To seize opportunity in the market, agents and brokers need to start by understanding that every account they insure has a pollution exposure. “Things like indoor air quality, mold, odors and off-gassing may seem like they're not an issue, but if you own an office building and you get sued for the air making someone sick, there is no defense for that under GL,” says Ricciardelli. “Many businesses have emergency generators with backup tanks. Apartments have pool chemicals. Everyone has an exposure.”

In a competitive market, agents and brokers need to differentiate themselves, beginning with developing expertise. Speed also plays a critical role in making a successful sale in pollution coverage. “We find that if we're the first quote in the door, that quote tends to bind more often than not,” says Brereton at Freberg.

Brokers should also be aware of the need to coordinate between pollution and GL. Some carriers offer combined GL and CPL policies to eliminate potential squabbling over responsibility for a covered loss.

Technology is also playing an important role in the risk management process. For instance, in 2014, ACE introduced ACE Alert, a smartphone app that connects an insured to an emergency response center than can provide expertise on selecting cleanup experts and help begin the time-sensitive process of remediation more quickly.

Pullback on the horizon?

Although the Environmental liability market has traditionally been dominated by E&S carriers, there is continued encroachment by standard-lines insurers into the sector. This will continue to put downward pressure on rates.

“Right now you're seeing standard markets offering ISO pollution cover, which is limited compared to what we offer, which is quite broad. However, I can see the progression of standard markets offering broader coverage, and at some point we may meet in the middle,” says Brown.
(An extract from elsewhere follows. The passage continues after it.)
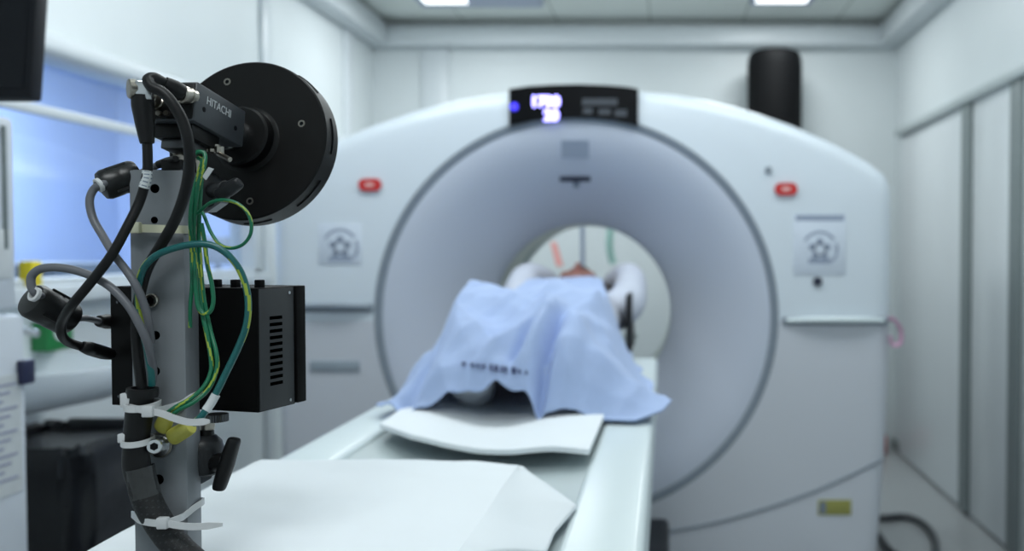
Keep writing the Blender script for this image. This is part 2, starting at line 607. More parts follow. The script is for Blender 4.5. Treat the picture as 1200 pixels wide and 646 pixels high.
R0 = 0.752
st = [('abs', R0, 0.03), ('abs', R0, 0.0), ('frac', 0.5, 0.0), ('in', 0.075, 0.0), ('in', 0.05, 0.003), ('in', 0.03, 0.010), ('in', 0.015, 0.022),
      ('in', 0.005, 0.040), ('in', 0.0, 0.065), ('in', 0.0, 0.95), ('in', 0.03, 1.0), ('abs', 0.5, 1.02), ('abs', 0.37, 0.98)]
vv, ff = [], []
NA = 360
for i in range(NA):
    a = 2 * PI * i / NA
    ro = router(a)
    for k, q, y in st:
        r = q if k == 'abs' else (ro - q if k == 'in' else R0 + (ro - 0.075 - R0) * q)
        p = ringpt(a, r, GY + y)
        p.z = max(p.z, 0.0)
        vv.append(p)
ns = len(st)
for i in range(NA):
    j = (i + 1) % NA
    for k in range(ns - 1):
        ff.append((i * ns + k, i * ns + k + 1, j * ns + k + 1, j * ns + k))
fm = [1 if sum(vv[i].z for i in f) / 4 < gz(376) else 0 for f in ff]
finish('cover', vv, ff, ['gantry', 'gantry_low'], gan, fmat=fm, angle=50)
def ring_sweep(prof, name, m, seg=192):
    mb = MB()
    mb.lathe(prof, frame((GX, GY, GZ), (0, 1, 0)), seg)
    mb.f = mb.f[:-2]
    mb.m = mb.m[:-2]
    return mb.build(name, m, gan, angle=50)
ring_sweep([(R0 + 0.001, 0.032), (R0, 0.004), (0.738, 0.002), (0.722, 0.010), (0.715, 0.03)], 'ring_seal', 'groove')
fun = []
for i in range(25):
    t = i / 24
    r = 0.722 - (0.722 - 0.358) * t
    fun.append((r, 0.010 + 0.27 * t ** 1.7))
fun += [(0.352, 0.30)]
ring_sweep(fun, 'funnel', 'funnel')
ring_sweep([(0.352, 0.30), (0.352, 0.62), (0.36, 0.70), (0.40, 0.85), (0.42, 0.99)], 'bore_liner', 'bore')
# display in the crown
b = MB()
top_ = [(598, 106), (622, 102.5), (650, 101), (680, 100.5), (710, 101.5), (735, 103.5), (748, 106)]
bot_ = [(748, 148.5), (720, 142), (695, 139.5), (675, 139), (650, 139.8), (625, 142.5), (598, 148.5)]
b.prism([(gx(x), GY - 0.012, gz(y)) for x, y in top_ + bot_], (0, 0.12, 0))
dsp = b.build('display', 'blackgloss', gan)
def front(px, py, y=0.0): return frame((gx(px), GY - y, gz(py)), (0, -1, 0), (1, 0, 0))
text('digit_readout', '1700', 0.054, front(640, 121, 0.013), 'led', dsp, weight=0.003)
text('digit_readout', '20', 0.054, front(647, 137, 0.013), 'led', dsp, weight=0.003)
MB().cyl((gx(604), GY - 0.012, gz(126.5)), (gx(604), GY - 0.0155, gz(126.5)), 0.015).build('indicator', 'ledblue', dsp)
b = MB()
for (x0, x1, y0, y1) in ((683, 724, 117, 125), (684, 695, 128, 135), (702, 716, 129, 136), (721, 735, 130, 138)):
    b.box((gx(x0), GY - 0.0135, gz(y1)), (gx(x1), GY - 0.012, gz(y0)))
b.build('unlit_readout', mat('unlit_print', (62, 68, 76), 0.5, var=0), dsp)
# buttons, cameras, decals, seams, grips
def pill(px, py, w_, h_, y0, y1, m, name, par=gan):
    pts = []
    for k in range(24):
        a = 2 * PI * k / 24
        cx_ = (w_ - h_) / 2 * (1 if math.cos(a) > 0 else -1)
        pts.append((gx(px) + cx_ + h_ / 2 * math.cos(a), GY - y0, gz(py) + h_ / 2 * math.sin(a)))
    return MB().prism(pts, (0, y0 - y1, 0)).build(name, m, par)
for px, py in ((435, 217), (920.5, 222)):
    e = pill(px, py, 0.084, 0.046, -0.005, 0.012, 'red', 'call_button')
    pill(px, py, 0.034, 0.014, 0.010, 0.0135, 'redpale', 'button_mark', e)
MB().cyl((gx(900), GY + 0.002, gz(200)), (gx(900), GY - 0.008, gz(200)), 0.013).build('sensor', 'groove', gan)
MB().cyl((gx(958), GY + 0.002, gz(330)), (gx(958), GY - 0.008, gz(330)), 0.017).build('speaker_hole', 'darkink', gan)
MB().cyl((gx(1045), GY + 0.10, gz(262)), (gx(1037), GY + 0.10, gz(262)), 0.012).build('side_screw', 'groove', gan)
def decal(px0, px1, py0, py1, header):
    d = MB().box((gx(px0), GY - 0.003, gz(py1)), (gx(px1), GY + 0.002, gz(py0)), 0.001).build('warning_label', mat('pale_label', (208, 218, 230), 0.4, var=0.01), gan)
    b = MB()
    cx_, cz = gx((px0 + px1) / 2), gz(py0 + (py1 - py0) * 0.58)
    y = GY - 0.0035
    if header:
        b.box((gx(px0 + 2), y, gz(py0 + 7)), (gx(px1 - 2), y + 0.001, gz(py0)))
    for k in range(5):                              # a star of five blobs with a ring, and the two arcs about it
        a = PI / 2 + 2 * PI * k / 5
        b.cyl((cx_ + 0.030 * math.cos(a), y + 0.001, cz + 0.030 * math.sin(a)), (cx_ + 0.030 * math.cos(a), y, cz + 0.030 * math.sin(a)), 0.013, seg=12)
    b.lathe([(0.018, 0), (0.026, 0), (0.026, 0.001), (0.018, 0.001)], frame((cx_, y + 0.001, cz), (0, -1, 0)), 24, close=True)
    b.box((cx_ - 0.042, y, cz - 0.052), (cx_ + 0.045, y + 0.001, cz - 0.034))
    for a0, a1 in ((35, 150), (-40, 20)):
        pts = [(cx_ + 0.064 * math.cos(math.radians(a0 + (a1 - a0) * k / 10)), y + 0.0005, cz + 0.064 * math.sin(math.radians(a0 + (a1 - a0) * k / 10))) for k in range(11)]
        b.tube(pts, [(0.005, 0.0005)] * 11, seg=4, smooth=False, ref=(0, 0, 1))
    b.build('label_print', 'decalink', d)
decal(930, 991, 252, 322, True)
decal(374, 424, 262, 310, False)
for x0, x1, py in ((917, 1041, 376.5), (346, 437, 361)):
    g = MB().box((gx(x0), GY - 0.006, gz(py + 5)), (gx(x1), GY + 0.01, gz(py - 5)), 0.004).build('grip_recess', 'groove', gan)
    MB().tube([(gx(x0 + 5), GY - 0.006, gz(py - 1)), (gx(x0 + (x1 - x0) * .3), GY - 0.022, gz(py - 2)), (gx(x0 + (x1 - x0) * .7), GY - 0.022, gz(py - 2)), (gx(x1 - 5), GY - 0.006, gz(py - 1))],
              [(0.008, 0.006), (0.012, 0.012), (0.012, 0.012), (0.008, 0.006)], 12).build('grip_bar', 'bed' if x0 > 900 else 'groove', g)  # right-hand bar is white, its highlight put into the colour
MB().box((gx(362), GY - 0.006, gz(436)), (gx(421), GY + 0.006, gz(423)), 0.004).build('side_slot', mat('slot_grey', (150, 162, 172), 0.5), gan)
for pts in ([(768, 627), (800, 623), (840, 615), (880, 604), (920, 591), (960, 576), (1000, 558), (1036, 540)],):
    MB().tube([(gx(x), GY - 0.001, gz(y)) for x, y in pts], [(0.0065, 0.004)] * len(pts), 8, ref=(0, 0, 1)).build('base_seam', mat('seam_grey', (140, 150, 160), 0.5), gan)
hz = MB().box((gx(960), GY - 0.003, gz(606)), (gx(999), GY + 0.002, gz(588)), 0.001).build('hazard_label', 'hazard', gan)
MB().box((gx(962), GY - 0.004, gz(604)), (gx(969), GY - 0.003, gz(590))).build('hazard_mark', 'ink', hz)
# marks on the upper funnel
def on_funnel(px, py):
    """point on the funnel wall seen at a pixel"""
    for k in range(400):
        y = GY + 0.28 * k / 400
        p = P(px, py, y)
        r = math.hypot(p.x - GX, p.z - GZ)
        t = max(0, min(1, (0.722 - r) / (0.722 - 0.358)))
        if y - GY >= 0.010 + 0.27 * t ** 1.7:
            return p
    return P(px, py, GY + 0.1)
def funnel_patch(px0, px1, py0, py1, m, name, th=0.004):
    pts = [on_funnel(px0, py1), on_funnel(px1, py1), on_funnel(px1, py0), on_funnel(px0, py0)]
    n = (pts[1] - pts[0]).cross(pts[3] - pts[0]).normalized()
    if n.y > 0: n = -n
    return MB().prism([p - n * 0.006 for p in pts], n * (0.006 + th)).build(name, m, gan)
funnel_patch(658, 690, 164, 185, mat('funnel_window', (150, 161, 178), 0.4, var=0), 'laser_window')
funnel_patch(656, 692, 207, 212, 'darkink', 'laser_slot', 0.005)
funnel_patch(672, 679, 212.5, 219, 'ink', 'laser_mark', 0.005)

# ------------------------------------------------------------------ patient table
TZ, TX0, TX1, TY0, TY1 = 0.946, -0.660, -0.025, 0.895, 3.05
tab = empty('patient_table', ((TX0 + TX1) / 2, 2.1, 0))
tag(tab, 'long white patient table with raised rails running into the scanner bore', 'patient table')
for x0, x1 in ((TX0, TX0 + 0.105), (TX1 - 0.105, TX1)):
    MB().box((x0, TY0, TZ - 0.11), (x1, TY1, TZ), 0.014, seg=3).build('side_rail', 'bed', tab)
def cradle(u, v):
    x = TX0 + 0.102 + (TX1 - TX0 - 0.204) * u
    return (x, TY0 + 0.02 + v * 3.2, TZ - 0.012 - 0.030 * math.sin(PI * u))
MB().slab(cradle, 15, 12, 0.02).build('cradle', 'cradle', tab)
MB().box((TX0 + 0.1, TY0 + 0.05, TZ - 0.11), (TX1 - 0.1, TY1, TZ - 0.075), 0.01).build('under_frame', 'bed', tab)
MB().box((TX0 + 0.06, 1.9, 0.34), (TX1 - 0.06, 3.0, TZ - 0.11), 0.03).build('pedestal', 'gantry_low', tab)
MB().box((TX0, 1.95, 0.0), (0.012, 3.25, 0.365), 0.02).build('base_cover', 'blackgloss', tab)
MB().box((-0.135, 3.18, TZ - 0.01), (-0.118, 3.55, TZ + 0.2), 0.006).build('arm_guard', 'rubber', tab)

# paper sheet folded under the feet
def foot_sheet(u, v):
    fx = [(445, 497), (480, 511), (520, 519), (560, 524), (600, 526.5), (645, 525), (690, 528)]
    t = u * 6
    i = min(5, int(t))
    px = fx[i][0] + (fx[i + 1][0] - fx[i][0]) * (t - i)
    py = fx[i][1] + (fx[i + 1][1] - fx[i][1]) * (t - i)
    z = 0.9545 + 0.010 * math.cos(2 * PI * u) + 0.004 * (1 - sstep(0, 0.1, v)) * 0
    p = Pz(px, py, z)
    q = Vector((-0.56 + 0.44 * u, 2.45, z + 0.004))
    r = p.lerp(q, v)
    r.z += 0.003 * math.sin(9 * u + 3 * v)
    return r
tag(MB().slab(foot_sheet, 40, 16, 0.009).build('folded_sheet', 'sheet'),
    "folded white paper sheet lying on the grey table top under the patient's feet", 'sheet')

# padded end of the table wrapped in a white sheet
def end_sheet(u, v):
    x = -0.645 + 0.435 * u
    y = 0.90 + 0.47 * v
    h = 0.046 * sstep(0.0, 0.16, u) * (1 - 0.10 * sstep(0.85, 1, u)) * (1 - 0.75 * sstep(0.90, 1, v))
    n = noise.noise(Vector((x * 9, y * 7, 0.3))) * 0.003 + noise.noise(Vector((x * 30, y * 22, 2))) * 0.0012
    h2 = 0.006 + h + n
    return (x + 0.0 * v, y + 0.012 * math.sin(3 * u), TZ + h2)
es = MB().slab(end_sheet, 60, 44, 0.006)
def flap(u, v):
    a = Vector(end_sheet(1.0, 0.05 + 0.92 * v))
    c = [(0.0, Pz(640, 646, TZ + 0.004)), (0.35, Pz(650, 622, TZ + 0.004)), (0.62, Pz(676, 592, TZ + 0.006)), (0.85, Pz(640, 566, TZ + 0.014)), (1.0, Pz(602, 546, TZ + 0.024))]
    q = c[-1][1]
    for (t0, p0), (t1, p1) in zip(c, c[1:]):
        if v <= t1:
            q = p0.lerp(p1, (v - t0) / (t1 - t0))
            break
    r = a.lerp(q, u)
    r.z += 0.005 * math.sin(PI * u) * math.sin(7 * v + 2.5 * u) * (1 - 0.3 * u)
    return r
es.slab(flap, 24, 40, 0.004)
tag(es.build('pillow_sheet', 'sheet', angle=70), 'loose white sheet over the padded near end of the table, one corner folded out', 'sheet')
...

“Agents and brokers are also becoming more sophisticated, suggesting the coverage and offering quotes,” he adds. “They are realizing that if they don't, and an insured suffers a loss, it can result in an E&O claim.”

How long the Environmental sector remains a buyer's market remains to be seen.

“It's inevitable that loss frequency will continue to climb and that claims results will get worse simply because we are charging less money for broader coverage,” adds Pritchard. “When it all shakes out—not today, but a few years down the road—the question is what carriers will need to do, in order to deal with those results.”

'Brownfield' business booming

One notable uptick in construction activity is increased interest in the development of “brownfields”—generally defined as property that had previously housed industrial or commercial development, and in which the presence of contaminants is expected.

These sites present multiple exposures, which is where insurance comes into play to transfer the risk of unexpected loss from a property purchaser or developer to a carrier. Susan Neuman, principal at The The Environmental Insurance Agency Inc. (EAI) in New York, reports seeing a “tremendous” increase in pollution policies for brownfield developments.

Neuman, an attorney who used to litigate pollution claims against insurance companies, founded EAI to provide Environmental insurance coverage for contaminated property transactions and high-risk exposures, including tanks, environmental contractors and consultants, and operational sites and facilities.

“It's not just new business that has increased; I've also seen several multi-year policies approaching expiration that were renewed, which is unusual,” she notes. “Typically in the past, those policies would be purchased when the redevelopment began, then put in a drawer and forgotten about. The fact that the property owner is interested in renewal tells me that there is a growing awareness of the need to have coverage in place.”

Unlike other areas of Environmental insurance that have seen a capacity-driven decline, pricing for brownfields has been driven up by demand. Although site pollution liability for brownfields can still be readily found, the availability of cost cap coverage, which pays for remediation costs that exceed estimates, has virtually dried up.

“Cost cap coverage began disappearing in 2010, and today there are only two carriers offering it,” says Neuman. “The premium is also typically based on 15% of the estimated limits, which is prohibitively expensive for most owners.”